On 21 September 1776, Col. Comfort Sage reconvened a court-martial to consider the case of Ens. Matthew Macumber. Just the day before, that panel had found Macumber not guilty of disobeying orders by plundering, but guilty of defying an officer who had tried to stop him. But then Gen. George Washington had ordered the court to reconsider the sentence.

It seems to me that everyone knew the generalissimo really wanted a reconsideration of the verdict. Which left little doubt about what verdict he preferred. But how could the same panel (minus two members) justify a reversal?

They called a new witness for the prosecution:
Captain [NATHANIEL?] RAMSAY being sworn, deposes. Last Tuesday, in the beginning of the afternoon, I was crossing Harlem Plains; I saw a number of men loaded with plunder. I went up to them and told them they had been acting exceeding wrong, and would have to answer for their conduct; they said they had acted in obedience of their officers’ orders. Presently Ensign Macumber came up, and I renewed the conversation with him; he told me he had gone out by orders of his officer, and that he had a right to take any thing outside of our lines.

Ensign Macumber had at this time a knapsack full on his shoulder, out of which stuck two waxen toys, which I took hold of, and jested with him on his having such a pretty sort of plunder; he made me no reply, but ordered them to proceed with what things they had; they had a large chair full, consisting of poultry and some house furniture; some were loaded with kettles and kitchen furniture.

Just upon this, Major [Daniel] Box came up, and spoke to the foremost of the party, who told him they had got the plunder at Harlem; on which the Major, with a pistol in his hand, ordered the man to lay it down; the man hesitated and looked round on his party; upon this, Major Box ordered the whole party to lay down their plunder, or he would shoot the first man that refused; immediately on this, Ensign Macumber called out to his men, “my lads, stand to your arms and form,” and said to Major Box, “we’ll see who has the strongest party,” or words to this effect; the men instantly formed; on this, Major Box asked the Ensign if he knew him; the Ensign replied, yes, that he knew him to be Major Box. The Major replied that he was so, and that he came with express orders from his Excellency to act as he did, and to prevent plundering; the Ensign told him that he had acted by orders of a superiour officer.
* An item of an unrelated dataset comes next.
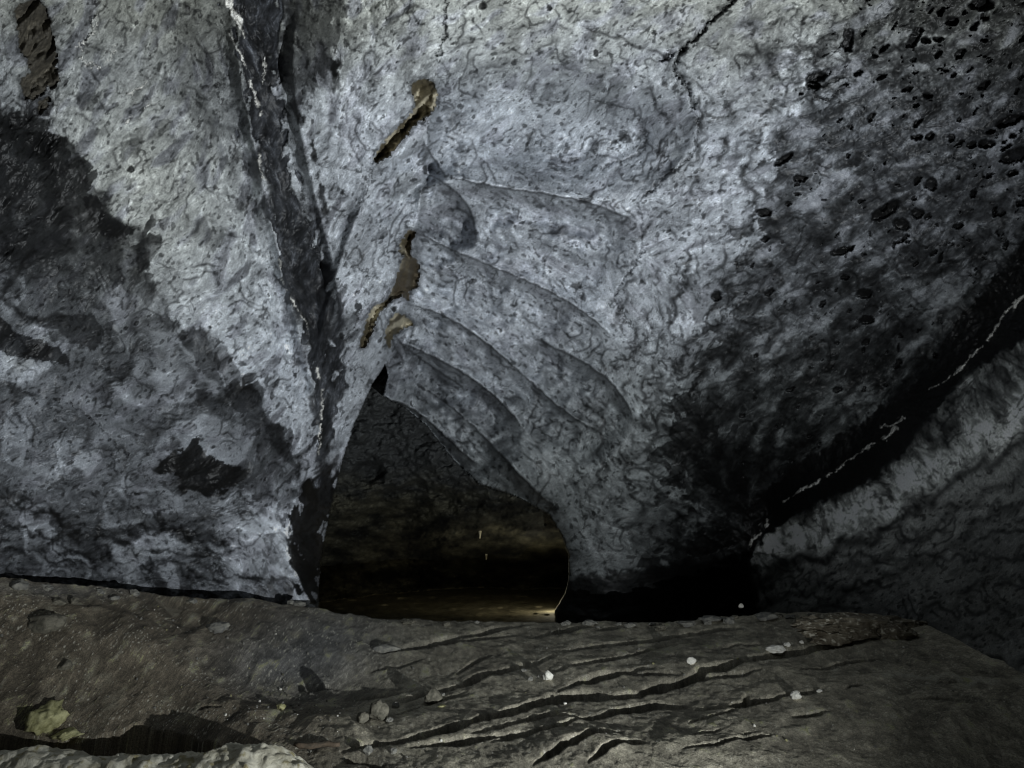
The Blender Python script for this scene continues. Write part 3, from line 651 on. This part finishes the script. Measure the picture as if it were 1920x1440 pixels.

Major Box said, I must put you under an arrest, and ordered a man to take his arms. Macumber said he would not be disarmed, but would go with them and his plunder to his General, who might act with them as he pleased, and that he would spill his blood before he would give them up there. At this time his men were exceeding mutinous; several of them cocked their pieces and brought them nearly to a present at Major Box. The Major asked for the Ensign’s name, and went off.

The men were exceeding abusive to the Major, and Ensign Macumber ordered them to be quiet. I have no doubt but if any attempt had been made to disarm the prisoner, his party would have fired; and I was so apprehensive of this, that I stood on my guard.
Dramatic as this testimony was, it didn’t provide significant new information about Box’s confrontation with Macumber. (Well, I guess the wax dolls was a new detail.) Witnesses the day before had already described how Macumber had defied Box, claiming that his colonel’s orders justified the taking of that property, and also how Macumber had tried to restrain his men from going too far.

But the new testimony would be enough to justify a new verdict. Macumber, who may have sensed what was coming, offered no additional witnesses.

Following “the maturest consideration of the further evidence,” the panel rendered its new decision:
the prisoner is guilty of plundering and of mutiny, and the Court annul the sentence of yesterday, and are of opinion that the prisoner be cashiered for said offence; and he is accordingly cashiered.
Washington endorsed that decision, and apparently decided to make an example of the incident. His general orders for 25 September said:
Colonel [Paul Dudley] Sargent is to send to the Provost-Guard the soldiers who were with Ensign Macumber, and charged with plundering at Harlem.
Washington also passed on details of the case to the Continental Congress, which on 30 September resolved:
That General Washington be directed to call upon such of the Members of the Court-Martial as sat upon the trial and concurred, in the acquittal of Ensign Macumber, to assign their reasons for their first judgment; that those reasons, together with the names of such of the said Members who were for the acquittal, be returned to Congress:
The officers on the court-martial panel had to send a letter justifying their original decision. I haven’t seen it, but I suspect the task was a reminder that they had displeased Gen. Washington.

(The doll above comes from the collections of Colonial Williamsburg.)

3 comments:

Chaucerian said...

And the carrying of the wax doll is significant because, as I'm sure the General would say, the doll would be among the "things of no earthly use to him." I wonder what the General's response was to stealing, say, firewood or something else of obvious and immediate utility.

Liberty Atheist said...

Is there any information on Matthew Macumber after he was cashiered from the Army?

J. L. Bell said...

I found a couple of references to men named Matthew Macumber later in the war. As I recall, one mustered with a militia unit during one of the attempts to push the British army out of Newport, and one was an officer on a privateer out of Philadelphia. I saw no hints that either or both were the same as this man. So he’s a mystery now.